## Objective
What do the lines from the top of the data through the line with "S.camera = cam" say? Quote them exactly and include both ends.

## Information supplied
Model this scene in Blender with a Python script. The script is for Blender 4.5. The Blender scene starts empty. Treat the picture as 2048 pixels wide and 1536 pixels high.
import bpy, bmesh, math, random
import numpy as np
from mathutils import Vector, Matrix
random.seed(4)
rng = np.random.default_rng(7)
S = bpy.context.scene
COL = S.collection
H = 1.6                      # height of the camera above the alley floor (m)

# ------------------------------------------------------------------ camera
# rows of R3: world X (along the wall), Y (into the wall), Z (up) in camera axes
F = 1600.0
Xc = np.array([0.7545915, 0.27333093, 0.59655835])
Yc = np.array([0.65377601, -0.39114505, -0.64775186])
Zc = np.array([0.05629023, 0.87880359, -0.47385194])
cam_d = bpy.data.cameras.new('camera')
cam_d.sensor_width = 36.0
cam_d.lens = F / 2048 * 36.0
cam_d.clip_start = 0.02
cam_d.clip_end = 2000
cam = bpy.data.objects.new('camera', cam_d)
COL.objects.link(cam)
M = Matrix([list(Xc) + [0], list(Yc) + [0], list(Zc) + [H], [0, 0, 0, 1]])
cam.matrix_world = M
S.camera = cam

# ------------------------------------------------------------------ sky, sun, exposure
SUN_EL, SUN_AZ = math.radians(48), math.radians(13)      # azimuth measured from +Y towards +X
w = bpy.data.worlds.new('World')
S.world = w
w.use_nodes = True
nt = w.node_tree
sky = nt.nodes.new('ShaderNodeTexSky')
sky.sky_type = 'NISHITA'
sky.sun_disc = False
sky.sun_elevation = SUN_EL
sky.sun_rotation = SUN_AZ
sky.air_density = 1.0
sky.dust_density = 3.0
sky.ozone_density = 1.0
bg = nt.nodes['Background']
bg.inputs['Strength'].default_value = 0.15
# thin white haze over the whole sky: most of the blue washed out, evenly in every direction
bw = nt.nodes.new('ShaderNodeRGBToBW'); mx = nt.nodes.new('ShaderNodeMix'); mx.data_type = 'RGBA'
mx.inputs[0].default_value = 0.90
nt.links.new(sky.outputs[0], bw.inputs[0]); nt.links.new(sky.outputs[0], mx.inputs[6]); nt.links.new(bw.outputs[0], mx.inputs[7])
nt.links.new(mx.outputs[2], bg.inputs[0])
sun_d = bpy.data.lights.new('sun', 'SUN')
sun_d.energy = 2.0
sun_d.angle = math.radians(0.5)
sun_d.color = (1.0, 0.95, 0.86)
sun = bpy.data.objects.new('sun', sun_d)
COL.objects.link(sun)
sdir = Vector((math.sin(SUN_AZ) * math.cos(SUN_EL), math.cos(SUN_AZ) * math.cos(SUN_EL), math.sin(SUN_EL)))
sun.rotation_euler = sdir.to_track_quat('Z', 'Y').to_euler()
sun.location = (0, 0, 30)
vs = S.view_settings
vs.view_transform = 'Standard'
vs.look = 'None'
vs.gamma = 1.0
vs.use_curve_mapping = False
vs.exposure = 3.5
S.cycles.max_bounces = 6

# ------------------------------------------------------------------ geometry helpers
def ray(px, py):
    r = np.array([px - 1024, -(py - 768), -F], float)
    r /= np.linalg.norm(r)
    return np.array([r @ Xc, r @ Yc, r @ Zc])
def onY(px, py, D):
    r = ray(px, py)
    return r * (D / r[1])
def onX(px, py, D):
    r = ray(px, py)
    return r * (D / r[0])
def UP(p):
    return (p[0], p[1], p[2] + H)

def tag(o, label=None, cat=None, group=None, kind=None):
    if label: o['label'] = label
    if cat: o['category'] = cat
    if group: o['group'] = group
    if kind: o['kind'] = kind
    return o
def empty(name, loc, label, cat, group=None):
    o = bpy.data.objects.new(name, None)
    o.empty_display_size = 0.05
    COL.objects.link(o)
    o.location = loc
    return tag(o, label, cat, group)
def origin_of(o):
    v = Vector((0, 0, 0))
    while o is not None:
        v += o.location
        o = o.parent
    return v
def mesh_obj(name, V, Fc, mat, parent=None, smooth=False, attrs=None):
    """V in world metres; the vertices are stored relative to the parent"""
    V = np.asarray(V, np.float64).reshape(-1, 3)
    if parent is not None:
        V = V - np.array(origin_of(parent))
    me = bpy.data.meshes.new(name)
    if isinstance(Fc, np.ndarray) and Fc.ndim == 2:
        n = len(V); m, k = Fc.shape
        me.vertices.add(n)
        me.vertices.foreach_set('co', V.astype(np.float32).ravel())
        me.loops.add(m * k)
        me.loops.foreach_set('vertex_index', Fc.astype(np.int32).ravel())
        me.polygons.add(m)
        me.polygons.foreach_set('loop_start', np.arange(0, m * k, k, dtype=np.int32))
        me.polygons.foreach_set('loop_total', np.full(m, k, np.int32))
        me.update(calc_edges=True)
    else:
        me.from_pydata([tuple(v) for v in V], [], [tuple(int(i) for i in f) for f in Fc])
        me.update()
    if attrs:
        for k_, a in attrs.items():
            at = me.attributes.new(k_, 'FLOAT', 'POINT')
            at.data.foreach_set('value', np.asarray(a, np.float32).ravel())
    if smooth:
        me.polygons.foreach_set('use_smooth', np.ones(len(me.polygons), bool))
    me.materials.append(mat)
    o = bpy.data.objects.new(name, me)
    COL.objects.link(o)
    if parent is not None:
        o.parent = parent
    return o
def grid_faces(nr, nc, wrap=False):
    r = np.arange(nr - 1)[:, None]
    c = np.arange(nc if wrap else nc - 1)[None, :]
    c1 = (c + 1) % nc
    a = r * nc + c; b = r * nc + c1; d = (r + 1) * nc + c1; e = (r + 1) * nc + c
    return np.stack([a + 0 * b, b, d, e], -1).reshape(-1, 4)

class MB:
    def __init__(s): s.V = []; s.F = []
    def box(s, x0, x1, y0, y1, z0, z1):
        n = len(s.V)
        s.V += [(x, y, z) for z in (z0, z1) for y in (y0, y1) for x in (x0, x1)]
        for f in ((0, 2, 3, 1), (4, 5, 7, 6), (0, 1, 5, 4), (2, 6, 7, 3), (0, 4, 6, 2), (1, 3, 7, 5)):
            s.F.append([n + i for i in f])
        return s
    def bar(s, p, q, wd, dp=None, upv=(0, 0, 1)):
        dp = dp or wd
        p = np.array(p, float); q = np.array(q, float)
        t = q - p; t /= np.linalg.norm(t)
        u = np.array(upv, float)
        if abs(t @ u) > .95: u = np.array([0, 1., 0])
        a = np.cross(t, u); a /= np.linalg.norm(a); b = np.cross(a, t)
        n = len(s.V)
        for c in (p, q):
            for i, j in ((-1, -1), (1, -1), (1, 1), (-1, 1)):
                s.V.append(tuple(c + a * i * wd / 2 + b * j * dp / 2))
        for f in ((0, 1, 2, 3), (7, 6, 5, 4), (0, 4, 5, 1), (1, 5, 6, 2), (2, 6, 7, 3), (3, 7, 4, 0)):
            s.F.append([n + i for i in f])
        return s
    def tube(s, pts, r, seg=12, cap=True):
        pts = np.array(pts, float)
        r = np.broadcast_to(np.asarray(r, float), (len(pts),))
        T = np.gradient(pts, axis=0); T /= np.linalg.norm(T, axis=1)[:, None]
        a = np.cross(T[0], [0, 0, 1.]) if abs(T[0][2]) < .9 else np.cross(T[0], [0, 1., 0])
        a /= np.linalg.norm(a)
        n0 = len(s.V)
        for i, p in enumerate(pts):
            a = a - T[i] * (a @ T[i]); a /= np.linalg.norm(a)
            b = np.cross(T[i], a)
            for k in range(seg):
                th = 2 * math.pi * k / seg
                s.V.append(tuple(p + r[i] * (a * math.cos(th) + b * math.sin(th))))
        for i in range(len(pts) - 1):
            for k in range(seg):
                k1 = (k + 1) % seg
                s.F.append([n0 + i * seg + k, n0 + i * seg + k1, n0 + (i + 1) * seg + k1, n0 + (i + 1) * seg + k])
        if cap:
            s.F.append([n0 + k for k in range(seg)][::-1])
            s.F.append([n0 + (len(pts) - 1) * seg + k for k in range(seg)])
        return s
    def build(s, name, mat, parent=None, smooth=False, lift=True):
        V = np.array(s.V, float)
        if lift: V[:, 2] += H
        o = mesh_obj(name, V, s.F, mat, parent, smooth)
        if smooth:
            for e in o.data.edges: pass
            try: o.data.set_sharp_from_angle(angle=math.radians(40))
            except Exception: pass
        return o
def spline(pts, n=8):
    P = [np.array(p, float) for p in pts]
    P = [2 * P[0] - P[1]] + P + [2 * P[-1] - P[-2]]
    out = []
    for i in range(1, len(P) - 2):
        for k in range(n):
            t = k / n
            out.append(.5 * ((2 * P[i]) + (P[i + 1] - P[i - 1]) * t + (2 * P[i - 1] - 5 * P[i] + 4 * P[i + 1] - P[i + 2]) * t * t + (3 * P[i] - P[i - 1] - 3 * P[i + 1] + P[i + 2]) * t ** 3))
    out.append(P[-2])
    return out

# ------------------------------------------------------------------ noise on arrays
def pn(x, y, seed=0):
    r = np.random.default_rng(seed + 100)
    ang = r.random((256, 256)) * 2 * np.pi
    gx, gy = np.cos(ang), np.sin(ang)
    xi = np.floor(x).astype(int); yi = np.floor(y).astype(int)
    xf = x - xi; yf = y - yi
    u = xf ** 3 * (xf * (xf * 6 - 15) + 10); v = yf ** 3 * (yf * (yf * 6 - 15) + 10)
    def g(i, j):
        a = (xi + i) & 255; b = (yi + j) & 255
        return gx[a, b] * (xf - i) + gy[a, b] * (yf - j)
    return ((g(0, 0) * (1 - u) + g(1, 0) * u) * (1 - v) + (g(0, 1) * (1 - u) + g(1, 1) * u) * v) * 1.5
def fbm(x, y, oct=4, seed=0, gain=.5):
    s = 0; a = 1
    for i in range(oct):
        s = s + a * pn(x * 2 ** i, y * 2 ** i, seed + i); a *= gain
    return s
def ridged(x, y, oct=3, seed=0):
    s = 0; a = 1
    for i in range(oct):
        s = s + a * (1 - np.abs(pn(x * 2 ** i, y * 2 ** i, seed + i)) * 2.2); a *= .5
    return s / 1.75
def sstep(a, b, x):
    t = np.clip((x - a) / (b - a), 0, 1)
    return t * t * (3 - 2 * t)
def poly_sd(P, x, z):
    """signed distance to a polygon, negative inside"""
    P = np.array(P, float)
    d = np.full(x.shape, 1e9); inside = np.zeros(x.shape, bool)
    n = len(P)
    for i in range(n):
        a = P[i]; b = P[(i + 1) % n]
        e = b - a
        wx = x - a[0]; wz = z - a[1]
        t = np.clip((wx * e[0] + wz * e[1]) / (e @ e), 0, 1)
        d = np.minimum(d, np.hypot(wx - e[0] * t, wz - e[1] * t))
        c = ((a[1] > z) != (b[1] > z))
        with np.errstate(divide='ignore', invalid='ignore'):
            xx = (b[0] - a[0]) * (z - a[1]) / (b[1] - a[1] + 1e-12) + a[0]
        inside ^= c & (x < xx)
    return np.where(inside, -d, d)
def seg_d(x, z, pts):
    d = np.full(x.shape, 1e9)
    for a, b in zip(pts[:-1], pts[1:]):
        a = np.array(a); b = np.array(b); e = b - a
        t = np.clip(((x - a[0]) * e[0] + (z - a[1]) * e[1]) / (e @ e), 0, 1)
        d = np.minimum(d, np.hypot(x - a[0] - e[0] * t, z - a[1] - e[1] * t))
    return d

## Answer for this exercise
Model this scene in Blender with a Python script. The script is for Blender 4.5. The Blender scene starts empty. Treat the picture as 2048 pixels wide and 1536 pixels high.
import bpy, bmesh, math, random
import numpy as np
from mathutils import Vector, Matrix
random.seed(4)
rng = np.random.default_rng(7)
S = bpy.context.scene
COL = S.collection
H = 1.6                      # height of the camera above the alley floor (m)

# ------------------------------------------------------------------ camera
# rows of R3: world X (along the wall), Y (into the wall), Z (up) in camera axes
F = 1600.0
Xc = np.array([0.7545915, 0.27333093, 0.59655835])
Yc = np.array([0.65377601, -0.39114505, -0.64775186])
Zc = np.array([0.05629023, 0.87880359, -0.47385194])
cam_d = bpy.data.cameras.new('camera')
cam_d.sensor_width = 36.0
cam_d.lens = F / 2048 * 36.0
cam_d.clip_start = 0.02
cam_d.clip_end = 2000
cam = bpy.data.objects.new('camera', cam_d)
COL.objects.link(cam)
M = Matrix([list(Xc) + [0], list(Yc) + [0], list(Zc) + [H], [0, 0, 0, 1]])
cam.matrix_world = M
S.camera = cam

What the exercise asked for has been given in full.